_Supplied data:_
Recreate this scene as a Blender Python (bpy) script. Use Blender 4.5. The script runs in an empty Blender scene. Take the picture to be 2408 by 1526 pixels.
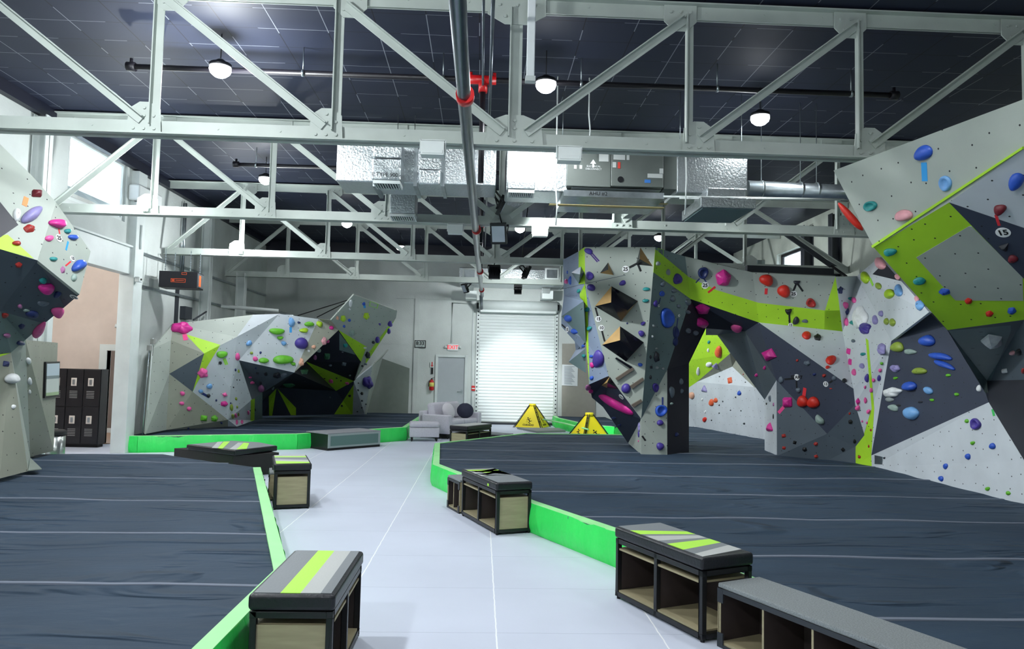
import bpy, bmesh, math, random
from mathutils import Vector, Matrix
from mathutils.bvhtree import BVHTree
sc = bpy.context.scene
col = sc.collection
random.seed(7)
EYE = 1.74
FPX = 1740.0
PCX, PCY = 1204.0, 763.0
# ---------------------------------------------------------------- camera
dYc = Vector((1131 - PCX, -(867 - PCY), -FPX)).normalized()
_u = Vector((0.022, 1.0, 0.0)); _u.z = -(dYc.x * _u.x + dYc.y * _u.y) / dYc.z
dZc = _u.normalized()
dXc = dYc.cross(dZc)
ROT = Matrix((dXc, dYc, dZc))
cam_d = bpy.data.cameras.new('camera'); cam = bpy.data.objects.new('camera', cam_d); col.objects.link(cam)
cam_d.sensor_width = 36.0; cam_d.lens = FPX / 2408.0 * 36.0
cam_d.clip_start = 0.05; cam_d.clip_end = 300
cam.matrix_world = Matrix.Translation((0, 0, EYE)) @ ROT.to_4x4()
sc.camera = cam
CAM = Vector((0, 0, EYE))
# ---------------------------------------------------------------- world, exposure
w = bpy.data.worlds.new('World'); sc.world = w; w.use_nodes = True
bg = w.node_tree.nodes['Background']; bg.inputs[0].default_value = (0.80, 0.90, 1.0, 1); bg.inputs[1].default_value = 9.0
sc.view_settings.view_transform = 'Standard'; sc.view_settings.look = 'None'
sc.view_settings.exposure = 0.0; sc.view_settings.gamma = 1.0; sc.view_settings.use_curve_mapping = False
K_BAY, K_FLOOD = 165.0, 400.0
# lamps: high bays (x, y, z, strength) and flood lights (position, target, watts, cone)
BAYS = [(-3.14, 8.62, 5.2, .7), (0.70, 8.72, 5.2, 1.1), (3.66, 9.6, 5.2, .7),
        (-4.1, 13.8, 5.2, 1.0), (0.87, 17.9, 5.2, 1.2), (-3.33, 17.9, 5.2, .45), (4.45, 18.5, 5.2, .7), (-2.4, 21.2, 5.2, .12),
        (-3.3, 4.9, 5.2, 1.0), (0.7, 4.4, 5.2, 1.25), (3.7, 4.4, 5.2, .5), (-3.3, -1.0, 5.2, 1.2), (0.7, -1.0, 5.2, .8), (3.7, -1.0, 5.2, .4)]  # this row is unseen, added to light the near hall and ceiling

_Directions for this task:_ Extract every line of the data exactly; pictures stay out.

_Final answer:_
Recreate this scene as a Blender Python (bpy) script. Use Blender 4.5. The script runs in an empty Blender scene. Take the picture to be 2408 by 1526 pixels.
import bpy, bmesh, math, random
from mathutils import Vector, Matrix
from mathutils.bvhtree import BVHTree
sc = bpy.context.scene
col = sc.collection
random.seed(7)
EYE = 1.74
FPX = 1740.0
PCX, PCY = 1204.0, 763.0
# ---------------------------------------------------------------- camera
dYc = Vector((1131 - PCX, -(867 - PCY), -FPX)).normalized()
_u = Vector((0.022, 1.0, 0.0)); _u.z = -(dYc.x * _u.x + dYc.y * _u.y) / dYc.z
dZc = _u.normalized()
dXc = dYc.cross(dZc)
ROT = Matrix((dXc, dYc, dZc))
cam_d = bpy.data.cameras.new('camera'); cam = bpy.data.objects.new('camera', cam_d); col.objects.link(cam)
cam_d.sensor_width = 36.0; cam_d.lens = FPX / 2408.0 * 36.0
cam_d.clip_start = 0.05; cam_d.clip_end = 300
cam.matrix_world = Matrix.Translation((0, 0, EYE)) @ ROT.to_4x4()
sc.camera = cam
CAM = Vector((0, 0, EYE))
# ---------------------------------------------------------------- world, exposure
w = bpy.data.worlds.new('World'); sc.world = w; w.use_nodes = True
bg = w.node_tree.nodes['Background']; bg.inputs[0].default_value = (0.80, 0.90, 1.0, 1); bg.inputs[1].default_value = 9.0
sc.view_settings.view_transform = 'Standard'; sc.view_settings.look = 'None'
sc.view_settings.exposure = 0.0; sc.view_settings.gamma = 1.0; sc.view_settings.use_curve_mapping = False
K_BAY, K_FLOOD = 165.0, 400.0
# lamps: high bays (x, y, z, strength) and flood lights (position, target, watts, cone)
BAYS = [(-3.14, 8.62, 5.2, .7), (0.70, 8.72, 5.2, 1.1), (3.66, 9.6, 5.2, .7),
        (-4.1, 13.8, 5.2, 1.0), (0.87, 17.9, 5.2, 1.2), (-3.33, 17.9, 5.2, .45), (4.45, 18.5, 5.2, .7), (-2.4, 21.2, 5.2, .12),
        (-3.3, 4.9, 5.2, 1.0), (0.7, 4.4, 5.2, 1.25), (3.7, 4.4, 5.2, .5), (-3.3, -1.0, 5.2, 1.2), (0.7, -1.0, 5.2, .8), (3.7, -1.0, 5.2, .4)]  # this row is unseen, added to light the near hall and ceiling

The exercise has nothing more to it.